*Exercise brief*: Write out the listing beneath this instruction in its entirety, exactly as it reads.

*Data provided*:
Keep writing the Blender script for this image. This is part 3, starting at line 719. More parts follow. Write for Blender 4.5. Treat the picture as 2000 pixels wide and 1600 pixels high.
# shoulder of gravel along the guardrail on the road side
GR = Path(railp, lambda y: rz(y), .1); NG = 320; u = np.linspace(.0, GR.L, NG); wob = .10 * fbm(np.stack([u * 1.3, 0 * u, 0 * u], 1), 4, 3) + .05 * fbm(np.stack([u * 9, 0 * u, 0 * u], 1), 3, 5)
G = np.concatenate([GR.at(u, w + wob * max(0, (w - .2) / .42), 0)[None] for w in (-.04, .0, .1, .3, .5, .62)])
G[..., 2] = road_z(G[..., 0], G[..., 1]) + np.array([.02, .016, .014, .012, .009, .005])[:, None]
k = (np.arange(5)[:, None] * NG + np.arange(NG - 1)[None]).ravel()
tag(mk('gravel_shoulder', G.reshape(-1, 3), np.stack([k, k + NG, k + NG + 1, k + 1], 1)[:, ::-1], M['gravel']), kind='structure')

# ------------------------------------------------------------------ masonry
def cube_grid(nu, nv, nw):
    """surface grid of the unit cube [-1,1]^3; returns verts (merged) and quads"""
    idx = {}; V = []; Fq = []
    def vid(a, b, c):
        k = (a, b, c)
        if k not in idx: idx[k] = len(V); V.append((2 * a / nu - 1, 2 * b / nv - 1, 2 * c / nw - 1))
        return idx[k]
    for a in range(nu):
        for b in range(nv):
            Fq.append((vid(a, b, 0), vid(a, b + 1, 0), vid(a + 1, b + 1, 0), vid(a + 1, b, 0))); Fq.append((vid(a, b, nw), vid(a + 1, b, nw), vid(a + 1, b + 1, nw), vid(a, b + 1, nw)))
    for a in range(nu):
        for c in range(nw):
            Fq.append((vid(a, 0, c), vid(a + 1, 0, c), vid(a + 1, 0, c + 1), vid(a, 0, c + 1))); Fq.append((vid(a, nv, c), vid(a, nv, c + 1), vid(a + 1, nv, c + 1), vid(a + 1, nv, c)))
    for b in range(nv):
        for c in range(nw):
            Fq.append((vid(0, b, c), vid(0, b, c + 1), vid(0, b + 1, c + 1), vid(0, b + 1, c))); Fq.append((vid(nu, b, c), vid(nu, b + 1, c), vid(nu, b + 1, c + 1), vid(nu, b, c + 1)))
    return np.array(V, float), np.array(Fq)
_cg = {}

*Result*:
Keep writing the Blender script for this image. This is part 3, starting at line 719. More parts follow. Write for Blender 4.5. Treat the picture as 2000 pixels wide and 1600 pixels high.
# shoulder of gravel along the guardrail on the road side
GR = Path(railp, lambda y: rz(y), .1); NG = 320; u = np.linspace(.0, GR.L, NG); wob = .10 * fbm(np.stack([u * 1.3, 0 * u, 0 * u], 1), 4, 3) + .05 * fbm(np.stack([u * 9, 0 * u, 0 * u], 1), 3, 5)
G = np.concatenate([GR.at(u, w + wob * max(0, (w - .2) / .42), 0)[None] for w in (-.04, .0, .1, .3, .5, .62)])
G[..., 2] = road_z(G[..., 0], G[..., 1]) + np.array([.02, .016, .014, .012, .009, .005])[:, None]
k = (np.arange(5)[:, None] * NG + np.arange(NG - 1)[None]).ravel()
tag(mk('gravel_shoulder', G.reshape(-1, 3), np.stack([k, k + NG, k + NG + 1, k + 1], 1)[:, ::-1], M['gravel']), kind='structure')

# ------------------------------------------------------------------ masonry
def cube_grid(nu, nv, nw):
    """surface grid of the unit cube [-1,1]^3; returns verts (merged) and quads"""
    idx = {}; V = []; Fq = []
    def vid(a, b, c):
        k = (a, b, c)
        if k not in idx: idx[k] = len(V); V.append((2 * a / nu - 1, 2 * b / nv - 1, 2 * c / nw - 1))
        return idx[k]
    for a in range(nu):
        for b in range(nv):
            Fq.append((vid(a, b, 0), vid(a, b + 1, 0), vid(a + 1, b + 1, 0), vid(a + 1, b, 0))); Fq.append((vid(a, b, nw), vid(a + 1, b, nw), vid(a + 1, b + 1, nw), vid(a, b + 1, nw)))
    for a in range(nu):
        for c in range(nw):
            Fq.append((vid(a, 0, c), vid(a + 1, 0, c), vid(a + 1, 0, c + 1), vid(a, 0, c + 1))); Fq.append((vid(a, nv, c), vid(a, nv, c + 1), vid(a + 1, nv, c + 1), vid(a + 1, nv, c)))
    for b in range(nv):
        for c in range(nw):
            Fq.append((vid(0, b, c), vid(0, b, c + 1), vid(0, b + 1, c + 1), vid(0, b + 1, c))); Fq.append((vid(nu, b, c), vid(nu, b + 1, c), vid(nu, b + 1, c + 1), vid(nu, b, c + 1)))
    return np.array(V, float), np.array(Fq)
_cg = {}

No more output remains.